‘I can hear Extinction Rebellion banging on our doors now!’ – bid to reuse £100k of climate action cash to boost East Devon businesses is rejected

A bid to boost small businesses in East Devon – by reusing £100,000 of cash earmarked for tackling climate change – has been turned down. 

District council chiefs rejected the request, despite it netting previous support, with one member saying: “I can hear Extinction Rebellion banging on our doors now.”

Councillor Mike Allen has proposed that money from a fund allocated to a climate change action plan be diverted and used for economic development instead.

He had hoped the cash could be used to pay for two new posts in the latter field and his idea had been backed by East Devon District Council’s (EDDC) overview and scrutiny committees.

But the authority’s cabinet scuppered the move at its February meeting.

Cllr Allen, who represents the Honiton St Michael’s ward, said there was a need for a senior commercial officer in East Devon to focus on working with businesses.

He added the role would allow the council to broker the growth of small business units in the area.

It would also make sure there is someone with commercial property experience able to ensure there is inward investment which encourages ways in which business can grow, said Cllr Allen.

He added: “We have lots of small businesses and have people who have been landlocked in terms of available space. They want to expand but simply can’t.

“The reason is they don’t know the best way to do it and there is no mechanism for us to help them as our resources are overstretched.”

The proposal would have seen £100,000 used for two additional posts in the economic development service – reducing the climate change action plan fund from £323,000 to £223,000.

However, Cllr Ian Thomas, portfolio holder for finance, expressed concern the proposal was linked two different aspects of the budget.

He added: “We declared a climate emergency and wanted to put it at the core of everything that we do.

“I’m not comfortable that this proposal comes from the climate change budget and am concerned that this is not supported by the officer teams or the SMT [senior management team].

“I feel we have a mismatch and I think we should refer it back to the service department for a review.

“If the service lead supports these additional staff, then we do have funds in the budget that could be used for this purpose, but it should not be linked to the reduction in the climate change budget.”

Cllr Geoff Jung, portfolio holder for the environment, said: “I cannot approve reducing the climate change budget. It would be the wrong direction for the council.

“We should be serious about the climate change action plan or not – and do you want to expand a department to promote economic growth and take it from the budget for climate change?

“I can hear Extinction Rebellion banging on our doors now.”

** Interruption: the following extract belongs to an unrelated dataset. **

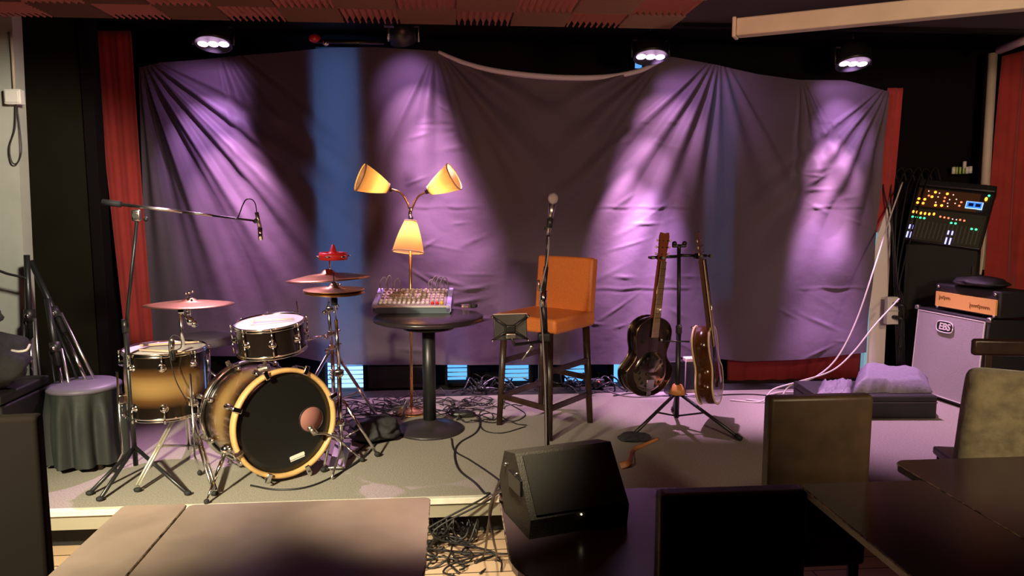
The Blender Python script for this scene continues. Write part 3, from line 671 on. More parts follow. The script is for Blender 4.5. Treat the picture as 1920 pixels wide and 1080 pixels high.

Cllr Kevin Blakey, portfolio holder for the economy, added: “As much as I want to see economic growth in the district and it may be that some additional staffing is needed in the future, I don’t think now is the time.

“Funding it should be part of a long-term commercial plan and it should not be coming from the budget from the climate change action plan.”

The cabinet rejected the proposal and recommended a draft budget to full council for approval.

Members also recommended that full council adopts the Climate Change Strategy 2020–2025, which incorporates the action plan.

John Golding, strategic lead for housing, health and environment, said an initial assessment has been made on the cost implications associated with ensuring EDDC becomes carbon neutral by 2040.

He told the meeting that electrification of the council’s fleet of vehicles, sourcing green energy, and investment in air source heat pumps for its council housing stock are among proposals.

EDDC has budgeted for £10,000 to be spent on each of its 4,200 dwellings.

However, Cllr Thomas said that figure might not be enough and – if a £25,000 investment was needed – it would costs more than £100million,.

He said this was ‘a sum larger that we borrowed to buy the whole housing stock in the first place’.

“This shows that we are not even in the right millennium in terms of our funding and, if we are to meet the objectives and aspiration, we will need central government support as we cannot do it under our budgets,” added Cllr Thomas.

Cllr Jung said: “It will cost a lot of money, but we have to get started now and get on top of climate change.”